Ciente disso, Biden aproveitou o desfecho do julgamento para iniciar sua nova ofensiva eleitoral. Em entrevista, ainda que tentando uma tangente, disse acreditar que Benjamin Netanyahu está prolongando a guerra na Faixa de Gaza para sobreviver no poder, colocando mais distância do que nunca entre ele e o primeiro-ministro israelense — um agrado aos universitários que apoiam em peso a causa palestina. Em outra virada, esta sendo cultivada há já algum tempo, abandonou o discurso de tratamento humanitário das levas de imigrantes que não param de chegar, reativou uma ordem da Casa Branca trumpista e, por decreto, ordenou o fechamento da fronteira com o México sempre que o volume ultrapassar 2 500 pessoas por dia. Como isso já acontece, a ordem tem efeito imediato, embora deva ser contestada na Justiça. “Biden tenta assim atrair indecisos de perfil mais conservador”, diz Stephen Yale-Loehr, professor de direito da Universidade Cornell. Não só eles, aliás: pesquisas revelam que 55% dos americanos acham que o grande número de ilegais é uma “ameaça crítica” para o país.

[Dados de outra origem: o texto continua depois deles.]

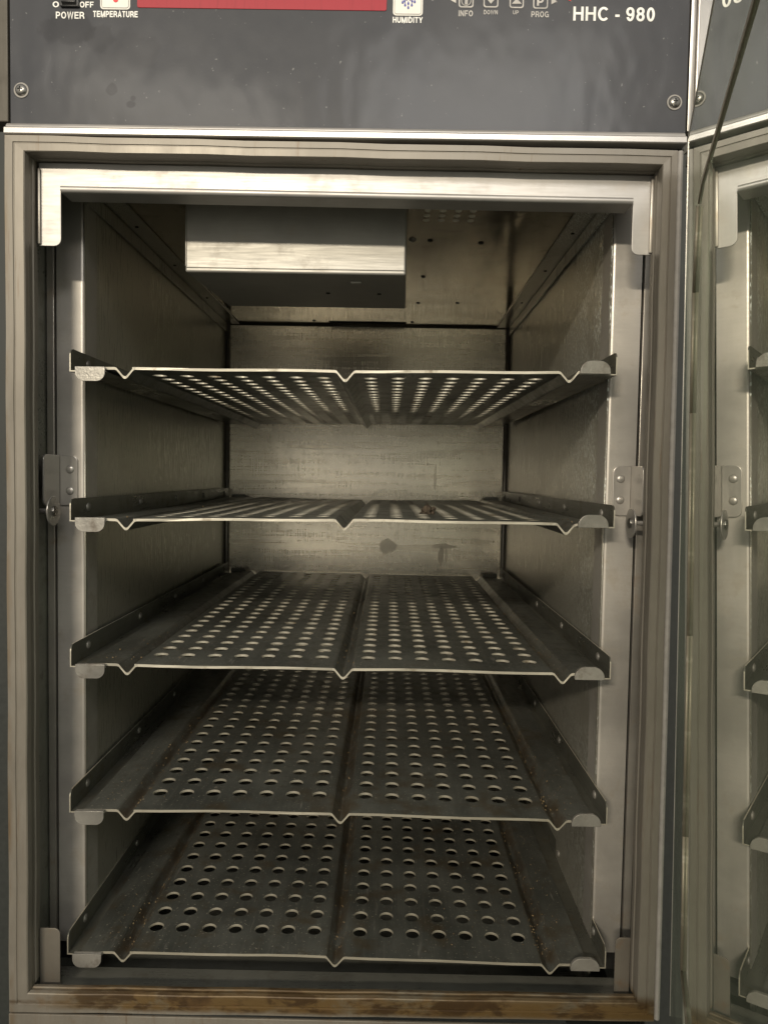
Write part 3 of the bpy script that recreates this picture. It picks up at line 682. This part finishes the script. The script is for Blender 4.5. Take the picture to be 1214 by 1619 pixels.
# ------------------------------------------------------------------ perforated shelves
TH = .0026; NX, NY = 7, 23; PX, PY = .0286, .0295; G0 = .0247; Y0 = .0414; RH = .0072; LT = .7215
def make_tray(seed):
    rg = random.Random(seed); ph = [rg.uniform(0, 6.3) for _ in range(6)]; am = rg.uniform(.0007, .0014)
    bm = bmesh.new(); cache = {}
    def V(x, y, z):
        k = (round(x, 6), round(y, 6), round(z, 6))
        v = cache.get(k)
        if v is None: v = cache[k] = bm.verts.new((x, y, z))
        return v
    def F(vs, mi=0):
        try: f = bm.faces.new(vs); f.material_index = mi
        except ValueError: pass
    W2 = .2610
    def vprof(c):            # V groove, rounded bottom
        return [(c - .0105, 0), (c - .0085, -.0006), (c - .0022, -.0080), (c - .0008, -.0090), (c + .0008, -.0090), (c + .0022, -.0080), (c + .0085, -.0006), (c + .0105, 0)]
    prof = [(-W2, -.0002), (-.240, 0)] + vprof(-.2180) + [(-(G0 + 6.5 * PX), 0)]
    profm = [(-(G0 - .5 * PX), 0)] + vprof(.0006)[0:8] + [(G0 - .5 * PX, 0)]
    profr = [(G0 + 6.5 * PX, 0)] + vprof(.2220) + [(.243, 0), (W2, -.0002)]
    ys = [0, .0012, Y0 - PY / 2] + [Y0 - PY / 2 + PY * (i + 1) for i in range(NY)] + [LT]
    for pf in (prof, profm, profr):
        for i in range(len(pf) - 1):
            (xa, za), (xb, zb) = pf[i], pf[i + 1]
            for j in range(len(ys) - 1):
                ya, yb = ys[j], ys[j + 1]
                F([V(xa, ya, za + TH), V(xb, ya, zb + TH), V(xb, yb, zb + TH), V(xa, yb, za + TH)])
                F([V(xa, ya, za), V(xa, yb, za), V(xb, yb, zb), V(xb, ya, zb)])
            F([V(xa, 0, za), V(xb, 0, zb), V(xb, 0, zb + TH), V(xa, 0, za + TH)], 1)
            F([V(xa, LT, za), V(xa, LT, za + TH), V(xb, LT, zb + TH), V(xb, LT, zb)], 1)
    n = 20
    for side in (-1, 1):
        for i in range(NX):
            cx = side * (G0 + i * PX); xa, xb = cx - PX / 2, cx + PX / 2
            for (ya, yb) in ((0, .0012), (.0012, ys[2]), (ys[-2], LT)):
                F([V(xa, ya, TH), V(xb, ya, TH), V(xb, yb, TH), V(xa, yb, TH)]); F([V(xa, ya, 0), V(xa, yb, 0), V(xb, yb, 0), V(xb, ya, 0)])
            F([V(xa, 0, 0), V(xb, 0, 0), V(xb, 0, TH), V(xa, 0, TH)], 1); F([V(xa, LT, 0), V(xa, LT, TH), V(xb, LT, TH), V(xb, LT, 0)], 1)
            for j in range(NY):
                cy = Y0 + j * PY; outer = []; inner = []; rim = []
                for k in range(n):
                    t = 2 * math.pi * (k + .5) / n; c_, s_ = math.cos(t), math.sin(t)
                    m = max(abs(c_) / (PX / 2), abs(s_) / (PY / 2)); 
                    outer.append((cx + c_ / m, cy + s_ / m)); inner.append((cx + RH * c_, cy + RH * s_)); rim.append((cx + (RH + .0005) * c_, cy + (RH + .0005) * s_))
                corners = [(cx + PX / 2, cy + PY / 2), (cx - PX / 2, cy + PY / 2), (cx - PX / 2, cy - PY / 2), (cx + PX / 2, cy - PY / 2)]
                for k in range(n):
                    l = (k + 1) % n; a0 = 2 * math.pi * (k + .5) / n; a1 = 2 * math.pi * (k + 1.5) / n
                    extra = None
                    for q, (qx, qy) in enumerate(corners):
                        qa = math.atan2(qy - cy, qx - cx) % (2 * math.pi)
                        if a0 < qa < a1: extra = (qx, qy)
                    o_ = [outer[k]] + ([extra] if extra else []) + [outer[l]]
                    F([V(*p, TH) for p in o_] + [V(*rim[l], TH), V(*rim[k], TH)]); F([V(*rim[k], 0), V(*rim[l], 0)] + [V(*p, 0) for p in o_[::-1]])
                    F([V(*rim[k], TH), V(*rim[l], TH), V(*inner[l], TH - .0004), V(*inner[k], TH - .0004)], 1)
                    F([V(*inner[k], TH - .0004), V(*inner[l], TH - .0004), V(*inner[l], .0004), V(*inner[k], .0004)], 1)
                    F([V(*inner[k], .0004), V(*inner[l], .0004), V(*rim[l], 0), V(*rim[k], 0)], 1)
    for s in (-1, 1):
        z = -.0002
        for j in range(len(ys) - 1): F([V(s * W2, ys[j], z), V(s * W2, ys[j + 1], z), V(s * W2, ys[j + 1], z + TH), V(s * W2, ys[j], z + TH)], 1)
    # gentle unevenness of old sheet metal
    for v in bm.verts:
        x, y = v.co.x, v.co.y
        v.co.z += am * math.sin(x * 10 + ph[0]) * math.sin(y * 6 + ph[1]) - .0007 * math.cos(x * 7 + ph[2]) * math.sin(y * 4.2 + ph[3]) + .0004 * math.sin(x * 41 + ph[4]) * max(0, 1 - y * 14)
        if y < .0001: v.co.y += .0005 * math.sin(x * 17 + ph[5]) + rg.uniform(-.00018, .00018)
    bmesh.ops.recalc_face_normals(bm, faces=bm.faces)
    me = bpy.data.meshes.new('perforated_shelf'); bm.to_mesh(me); bm.free()
    me.materials.append(M['tray']); me.materials.append(M['edge'])
    for p in me.polygons: p.use_smooth = False
    return me
LAB = ['topmost perforated steel shelf, its underside seen from below with light showing through the holes',
       'perforated steel shelf just below the latch brackets, seen edge-on, a burnt crumb on it',
       'middle perforated steel shelf, third from the top, holes shining bright',
       'perforated steel shelf second from the bottom, soiled, its holes dark in front',
       'lowest perforated steel shelf, brown grime in its grooves, just above the cabinet floor']
DX = [-.0006, .0006, .0016, .0010, -.0026]; DZ = [-.0010, .0003, .0015, 0.0, -.0009]
for k, z in enumerate(Zs):
    o = bpy.data.objects.new('perforated_shelf', make_tray(k + 3)); COL.objects.link(o)
    o.location = (DX[k], .0008, z + .0004 + DZ[k] * .3); o.rotation_euler = (0, -ROLL[k], 0)
    o['label'] = LAB[k]; o['category'] = 'shelf'; o['group'] = 'perforated shelves in the cabinet'

# crumbs: bits caught along the grooves and round the holes
def bit(bm, c, r):
    m = Matrix.Translation(c) @ Matrix.Rotation(random.random() * 6.28, 4, Vector((random.random(), random.random(), random.random() + .1)).normalized()) @ Matrix.Diagonal((r * random.uniform(.5, 1.5), r * random.uniform(.5, 1.5), r * random.uniform(.3, .8), 1))
    bmesh.ops.create_icosphere(bm, subdivisions=1, radius=1, matrix=m)
def shelf_z(k, x): return Zs[k] + .0004 + DZ[k] * .3 + TH + ROLL[k] * x
CL = ['scattered fine crumbs on the shelf level with the latch brackets', 'scattered fine crumbs on the middle shelf',
      'toasted crumbs along the grooves of the shelf second from the bottom', 'brown crumbs and grime along the grooves of the lowest shelf']
for k, cnt in ((1, 160), (2, 200), (3, 620), (4, 680)):
    bm = bmesh.new()
    for _ in range(cnt):
        y = random.random() ** 1.5 * .68 + .022; u = random.random()
        if u < .62:
            gx = random.choice((-.2180, .0006, .2220)); side = random.choice((-1, 1)) * random.uniform(.0, .0098)
            x = gx + side + DX[k]; dz = -.0078 + max(0, abs(side) - .0015) * .98; r = random.uniform(.0004, .0011)
        elif u < .78: x = random.choice((-1, 1)) * random.uniform(.232, .246); dz = 0; r = random.uniform(.0003, .0008)
        else: x = random.uniform(-.20, .20); dz = 0; r = random.uniform(.0003, .0008); 
        if u >= .78:
            for __ in range(3):
                px = (abs(x - DX[k]) - G0) / PX; py = (y - Y0) / PY
                if math.hypot((px - round(px)) * PX, (py - round(py)) * PY) < RH + .001: x += PX / 2 * .9 * random.choice((-1, 1)); y += PY * .4
        if y > .70: continue
        bit(bm, (x, y, shelf_z(k, x) + min(dz, 0) + r * .3), r)
    o = fin(bm, 'crumbs', M['crumb'], None, smooth=False); o['kind'] = 'stuff'; o['label'] = CL[k - 1]; o['category'] = 'crumbs'
# one large burnt crumb on the second shelf
bm = bmesh.new(); bmesh.ops.create_icosphere(bm, subdivisions=3, radius=1)
for v in bm.verts:
    d = 1 + .35 * math.sin(v.co.x * 5 + 1) * math.sin(v.co.y * 6) + .2 * math.sin(v.co.z * 9 + v.co.x * 4)
    v.co = Vector((v.co.x * .0105, v.co.y * .016, max(v.co.z, -.25) * .0115)) * d
o = fin(bm, 'burnt_crumb', M['burnt'], None); o.scale = (.75, .75, .75); o.location = (.091, .125, shelf_z(1, .09) + .0018); o['label'] = 'large dark burnt crumb lying on the shelf level with the latch brackets'; o['category'] = 'crumb'

# ------------------------------------------------------------------ latch brackets on the posts
def latch(sx, xp, xi, xd, zt, zb, zr, zd):
    """xp plate outer edge (fold), xi inner edge, xd disc"""
    a, b = sorted((xp, xi)); bm = bmesh.new()
    prism(bm, rrect(a, b, zb, zt, .0065, (0, 1, 1, 0) if sx < 0 else (1, 0, 0, 1)), YP - .0024, YP - .0004)
    br = fin(bm, 'latch_bracket', M['bracket'], cab, .0005)
    bm = bmesh.new()
    p = rrect(.0095, YP - .0026, zb + .001, zt, .006, (1, 0, 0, 1))
    xx = sorted((xp, xp + sx * .0018)); prism(bm, p, xx[0], xx[1], 'x'); o = fin(bm, 'flange', M['bracket'], None, .0005); o.parent = br
    for z in zr:
        bm = bmesh.new(); dome(bm, ((a + b) / 2 + sx * -.0015, YP - .0024, z), .0045, .0018, (0, -1, 0), 18); o = fin(bm, 'rivet', M['bracket'], None); o.parent = br
    bm = bmesh.new(); cyl(bm, (xd, .012, zd), .0150, .0018, 'x', 32); o = fin(bm, 'disc', M['bracket'], None, .0006); o.parent = br
    bm = bmesh.new(); cyl(bm, (xd - sx * .0014, .012, zd), .0055, .0022, 'x', 8, None); o = fin(bm, 'bolt_head', M['screw'], None, .0006); o.parent = br
    bm = bmesh.new(); cyl(bm, (xd + sx * .0105, .012, zd), .0024, .020, 'x', 14); o = fin(bm, 'pin', M['bracket'], None); o.parent = br
latch(-1, -.3038, -.2853, -.2955, .2146, .1612, (.1997, .1770), .1570)
latch(1, .3005, .2818, .2910, .2128, .1605, (.1995, .1772), .1550)

# ------------------------------------------------------------------ glass door standing open
door = empty('glass_door', (0, 0, 0), 'double glazed cabinet door standing open on the right, mirroring the cabinet', 'door')
door.name = 'door'
th = math.radians(-18.22098); ti = math.radians(1.0658)
n_ = Vector((math.cos(th) * math.cos(ti), math.sin(th) * math.cos(ti), math.sin(ti)))
s_ = Vector((math.sin(th), -math.cos(th), 0)); t_ = s_.cross(n_)
dm = Matrix.Identity(4)
for i in range(3): dm[i][0], dm[i][1], dm[i][2] = s_[i], t_[i], -n_[i]
dm[0][3], dm[1][3], dm[2][3] = .31895, -.05, 0
door.matrix_world = dm
del door['category']; del door['label']
keepm = dm.copy(); door.parent = cab; door.matrix_parent_inverse = inv; door.matrix_basis = dm
SE = .60
def pane(name, zf, th_, mats, ins=0):
    bm = bmesh.new(); p = [(.0245 + ins, .4995 - ins), (SE - ins, .482 - ins), (SE - ins, -.335 + ins), (-.0310 + ins, -.335 + ins)]
    prism(bm, p, zf - th_, zf, 'z')
    o = fin(bm, name, None, None, smooth=False)
    for m in mats: o.data.materials.append(m)
    for f in o.data.polygons: f.material_index = 0 if f.normal.z > .9 else 1
    o.parent = door; return o
pane('glass_pane', 0, .004, (M['glass'], M['glass_clear']))
pane('glass_pane', -.016, .004, (M['glass_rear'], M['glass_clear']), .01)
def bar(name, pts, w, d, zf, mat):
    bm = bmesh.new()
    for (a, b) in zip(pts[:-1], pts[1:]):
        a, b = Vector(a), Vector(b); dr = (b - a).normalized(); pn = Vector((-dr.y, dr.x)) * w / 2; m0 = len(bm.verts)
        prism(bm, [tuple(a + pn), tuple(b + pn), tuple(b - pn), tuple(a - pn)], zf - d, zf, 'z')
    o = fin(bm, name, mat, None); o.parent = door; return o
# spacer bead between the panes (inset from the edge) and steel edge on the hinge side
bar('spacer_bead', [(.52, .385), (.40, .3895), (.175, .4035), (.150, .399)], .003, .0011, .0012, M['spacer'])
bar('spacer_bead', [(.150, .396), (.127, .34), (.121, .25), (.128, .08), (.121, -.08), (.124, -.186)], .005, .0022, .0023, M['spacer'])
bar('spacer_bead', [(.124, -.189), (.30, -.196), (.52, -.20)], .004, .0020, .0021, M['spacer'])
bar('edge_strip', [(.0240, .4985), (-.0315, -.335)], .0020, .0205, .0004, M['trim'])
bar('edge_strip', [(.0265, .5000), (SE, .4826)], .0020, .0205, .0004, M['trimv'])
bpy.context.view_layer.update()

Os dois lados, a partir de agora, vão agarrar e explorar cada milímetro de vantagem na opinião pública, e o mais imediato, neste momento, está na esfera do Judiciário. Seja qual for a decisão do juiz Merchan, Trump sentirá o baque da sentença prevista para julho. Biden, por sua vez, terá de cruzar o lamaçal de sexo, drogas e negócios escusos que rodeia Hunter, seu filho-problema (hoje supostamente reabilitado), em dois processos: o de agora, por mentir ao comprar uma arma que ficou em seu poder por onze dias, e outro mais sério em setembro, quando responderá por 1,4 milhão de dólares em impostos devidos em transações passadas. Em meio à profusão de exageros e inverdades com que Trump pontilhou sua entrevista pós-julgamento, uma frase ecoou a dura realidade: “O verdadeiro veredito será dado pelo povo no dia 5 de novembro”. Até lá, vale tudo.